Still, the backplate is now cut and fitted to the engine block and it is mostly straight and level. I can now measure just how far away from the spindle I need to arrange things so that the driveshafts are at the correct level.

In the pic below I have already marked the centre of the first spur gear that meshes to the pinion, all around the large hole where the clutch carrier protrudes. As long as the spur gear is centred on this I am good to go.

The gears align!

You can also see the other gears that mesh on the second axle, in the picture foreground. I am using a strip of paper between the gears to give them just a little offset from each other so that they mesh nicely and so won’t wear each other out overly when they are in motion.

And here we have it, a completed gearbox.

Gearbox, uninterrupted

Held together with a couple of lengths of that’ll-come-in-handy wood from the Shed of Powah. Astute eagle eyed readers will note that I have moved the gear change mechanism, the sliding hubs, to the top axle. Rotational force comes from the pinion, to the first fixed gear that is up against the backplate.

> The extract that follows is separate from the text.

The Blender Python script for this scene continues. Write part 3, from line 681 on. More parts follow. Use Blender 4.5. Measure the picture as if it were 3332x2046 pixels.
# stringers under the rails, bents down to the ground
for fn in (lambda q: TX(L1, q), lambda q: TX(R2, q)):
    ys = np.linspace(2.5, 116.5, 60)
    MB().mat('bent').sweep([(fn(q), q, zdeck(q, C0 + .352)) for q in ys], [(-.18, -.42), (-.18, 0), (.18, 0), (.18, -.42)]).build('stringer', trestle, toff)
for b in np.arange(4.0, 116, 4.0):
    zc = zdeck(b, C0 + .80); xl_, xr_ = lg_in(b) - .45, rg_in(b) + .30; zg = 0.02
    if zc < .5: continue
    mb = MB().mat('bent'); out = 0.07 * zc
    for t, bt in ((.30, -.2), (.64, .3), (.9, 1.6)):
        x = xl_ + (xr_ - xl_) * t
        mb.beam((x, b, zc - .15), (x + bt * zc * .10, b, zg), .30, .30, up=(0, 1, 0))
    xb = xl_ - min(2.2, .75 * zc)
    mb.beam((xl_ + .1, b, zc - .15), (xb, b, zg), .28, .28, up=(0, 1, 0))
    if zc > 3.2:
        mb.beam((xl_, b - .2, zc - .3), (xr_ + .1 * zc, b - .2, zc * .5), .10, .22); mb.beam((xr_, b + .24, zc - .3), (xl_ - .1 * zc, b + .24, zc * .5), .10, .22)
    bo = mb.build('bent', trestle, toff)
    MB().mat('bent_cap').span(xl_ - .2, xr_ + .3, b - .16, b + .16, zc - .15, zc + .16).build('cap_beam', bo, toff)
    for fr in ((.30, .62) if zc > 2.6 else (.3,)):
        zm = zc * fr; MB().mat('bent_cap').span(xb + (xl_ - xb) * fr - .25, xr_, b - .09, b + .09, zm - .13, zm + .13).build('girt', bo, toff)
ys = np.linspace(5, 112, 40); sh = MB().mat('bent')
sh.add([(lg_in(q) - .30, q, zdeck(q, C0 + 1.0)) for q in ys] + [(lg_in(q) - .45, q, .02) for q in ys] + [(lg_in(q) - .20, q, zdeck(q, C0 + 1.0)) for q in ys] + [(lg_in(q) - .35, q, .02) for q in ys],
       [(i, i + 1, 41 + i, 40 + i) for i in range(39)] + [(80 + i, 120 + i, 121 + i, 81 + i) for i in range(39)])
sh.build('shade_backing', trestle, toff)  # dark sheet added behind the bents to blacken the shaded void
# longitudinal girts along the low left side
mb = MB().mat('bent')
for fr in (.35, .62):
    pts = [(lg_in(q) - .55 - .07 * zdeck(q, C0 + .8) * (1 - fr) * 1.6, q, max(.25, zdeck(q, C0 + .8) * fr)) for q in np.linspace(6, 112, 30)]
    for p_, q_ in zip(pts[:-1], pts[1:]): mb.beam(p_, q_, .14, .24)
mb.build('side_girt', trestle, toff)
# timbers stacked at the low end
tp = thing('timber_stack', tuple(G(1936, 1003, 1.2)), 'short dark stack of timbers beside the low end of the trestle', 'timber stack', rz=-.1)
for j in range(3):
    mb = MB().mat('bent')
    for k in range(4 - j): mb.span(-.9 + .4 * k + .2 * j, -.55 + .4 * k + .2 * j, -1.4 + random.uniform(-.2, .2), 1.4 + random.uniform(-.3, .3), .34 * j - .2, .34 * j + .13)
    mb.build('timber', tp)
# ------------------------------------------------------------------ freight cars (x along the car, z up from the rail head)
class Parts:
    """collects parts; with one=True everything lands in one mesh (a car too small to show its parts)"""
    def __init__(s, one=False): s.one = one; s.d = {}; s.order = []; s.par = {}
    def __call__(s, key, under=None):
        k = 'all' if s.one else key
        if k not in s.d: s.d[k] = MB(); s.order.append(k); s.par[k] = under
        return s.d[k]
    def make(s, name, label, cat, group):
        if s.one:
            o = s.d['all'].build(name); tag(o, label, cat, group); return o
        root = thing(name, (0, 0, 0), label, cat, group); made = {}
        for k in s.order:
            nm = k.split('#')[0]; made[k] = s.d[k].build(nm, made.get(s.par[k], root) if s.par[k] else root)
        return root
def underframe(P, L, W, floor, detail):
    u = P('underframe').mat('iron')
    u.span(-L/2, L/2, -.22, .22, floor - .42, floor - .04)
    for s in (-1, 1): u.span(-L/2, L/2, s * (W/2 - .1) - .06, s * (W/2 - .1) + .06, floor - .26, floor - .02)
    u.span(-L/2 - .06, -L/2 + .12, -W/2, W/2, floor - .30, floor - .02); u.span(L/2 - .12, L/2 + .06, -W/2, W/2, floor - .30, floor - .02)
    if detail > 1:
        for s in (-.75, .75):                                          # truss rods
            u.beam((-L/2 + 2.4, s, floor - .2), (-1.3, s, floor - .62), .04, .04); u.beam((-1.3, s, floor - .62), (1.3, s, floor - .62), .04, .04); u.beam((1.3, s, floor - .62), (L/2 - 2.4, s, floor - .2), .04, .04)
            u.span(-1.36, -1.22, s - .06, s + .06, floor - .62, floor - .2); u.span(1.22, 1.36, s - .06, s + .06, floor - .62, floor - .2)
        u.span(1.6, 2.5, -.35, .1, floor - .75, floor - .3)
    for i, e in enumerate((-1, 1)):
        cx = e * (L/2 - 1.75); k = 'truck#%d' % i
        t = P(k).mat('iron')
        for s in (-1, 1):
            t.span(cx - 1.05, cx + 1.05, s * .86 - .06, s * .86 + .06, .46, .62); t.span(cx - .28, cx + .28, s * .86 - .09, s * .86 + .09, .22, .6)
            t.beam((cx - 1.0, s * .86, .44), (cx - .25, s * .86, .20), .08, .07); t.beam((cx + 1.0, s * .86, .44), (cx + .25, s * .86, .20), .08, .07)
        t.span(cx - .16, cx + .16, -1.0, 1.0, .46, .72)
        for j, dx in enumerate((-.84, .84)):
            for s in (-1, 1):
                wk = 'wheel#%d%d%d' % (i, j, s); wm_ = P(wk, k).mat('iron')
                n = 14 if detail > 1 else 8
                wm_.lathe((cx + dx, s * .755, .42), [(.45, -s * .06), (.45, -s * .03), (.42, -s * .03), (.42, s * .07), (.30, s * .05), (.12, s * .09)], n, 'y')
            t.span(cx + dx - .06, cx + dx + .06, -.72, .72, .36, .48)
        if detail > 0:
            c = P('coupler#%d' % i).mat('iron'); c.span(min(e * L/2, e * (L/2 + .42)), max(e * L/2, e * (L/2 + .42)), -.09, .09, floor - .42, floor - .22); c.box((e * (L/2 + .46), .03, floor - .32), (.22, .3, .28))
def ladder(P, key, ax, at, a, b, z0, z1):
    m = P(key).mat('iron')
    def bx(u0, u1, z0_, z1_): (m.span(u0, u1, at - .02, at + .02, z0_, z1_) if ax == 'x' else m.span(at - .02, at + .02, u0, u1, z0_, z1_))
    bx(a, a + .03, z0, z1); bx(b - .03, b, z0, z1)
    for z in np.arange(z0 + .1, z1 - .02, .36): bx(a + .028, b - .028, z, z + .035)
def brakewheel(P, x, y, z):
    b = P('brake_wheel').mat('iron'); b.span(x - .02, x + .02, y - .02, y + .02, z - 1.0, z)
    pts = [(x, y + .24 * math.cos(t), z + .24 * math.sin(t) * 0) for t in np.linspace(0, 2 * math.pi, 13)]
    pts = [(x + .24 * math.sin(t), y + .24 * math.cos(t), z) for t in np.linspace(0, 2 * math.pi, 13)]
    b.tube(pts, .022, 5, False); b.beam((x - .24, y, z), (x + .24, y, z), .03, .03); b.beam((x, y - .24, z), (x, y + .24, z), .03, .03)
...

Following the axle to the foreground, there is the first mechanical advantage gear (present, but freewheeling on the axle), the Sliding Hub With Giant Washer arrangement, then the next gear which is also free to move. The Sliding Hub With Giant Washer parts will rotate with the shaft, but can move left and right to engage with the gears which I still need to drill holes into to accept the dog teeth.

The second axle has the two mechanical advantage gears attached to it, as well as the drive gear that feeds the front / rear differential gear (which looks like a big black blob at the bottom). I had originally planned for this gear to be attached as part of the gearbox but now I am not too sure. It might be better to have this gear mounted on the chassis itself so if I need to replace it with a bigger, stronger one, I can do so reasonably easily without having to re-make the whole gearbox from scratch.

Mounted filth

Overall, I am quite chuffed with the way it hangs together but now that I have something tangible in my hands, rather than some idle pipe dreams and bits of cardboard, I am convinced that the Sliding Hub With Giant Washer is a non starter. Those two little grub screws barely touching the flat part of the D shaft are not going to take the kind of load that these gears are going to put in its way.

In addition to this the gearbox is 160mm long which is a lot of wasted space front to back. Just under a half of this is taken up by the Sliding Hub With Giant Washer arrangement, the collars to keep the freewheeling gears from sliding as the dog teeth are disengaged are too wide.

All together nowww… The black assembly at the bottom of the pic is the central diff

Just even moving the gears there is a bit of force required – at the minute the shafts are just in 6mm holes in the backplate / frontplate and I do have bearings to mount when I do the final build in aluminium but for now there is just metal on raw… Whatever these roof slates are made of.

I still like the idea of a sliding hub but I think it can be done better than this. Looking through the vast array of links I have amassed so far my eye lit upon some hex bore hubs, and hex bar. Even better, the hex bar is predrilled to 5mm – the drive shafts are 6mm so this is eminently doable. Quite hard to mess up drilling out the bore hole by 1mm.

This means I can get a short section of hollow hex bar, and attach it to the driveshaft with pretty much as many grubscrews as I like. Hex bore hobs can slide down that and if I get bigger ones than the little ones you see in these pictures, I might be able to cut a groove in one of the hub shoulders, and grind down the facing spur gear shoulder to leave a tongue sticking out that will slot in. This would get rid of the bolts I am using as dog teeth, and reduce the whole length of the mechanism to about 30mm.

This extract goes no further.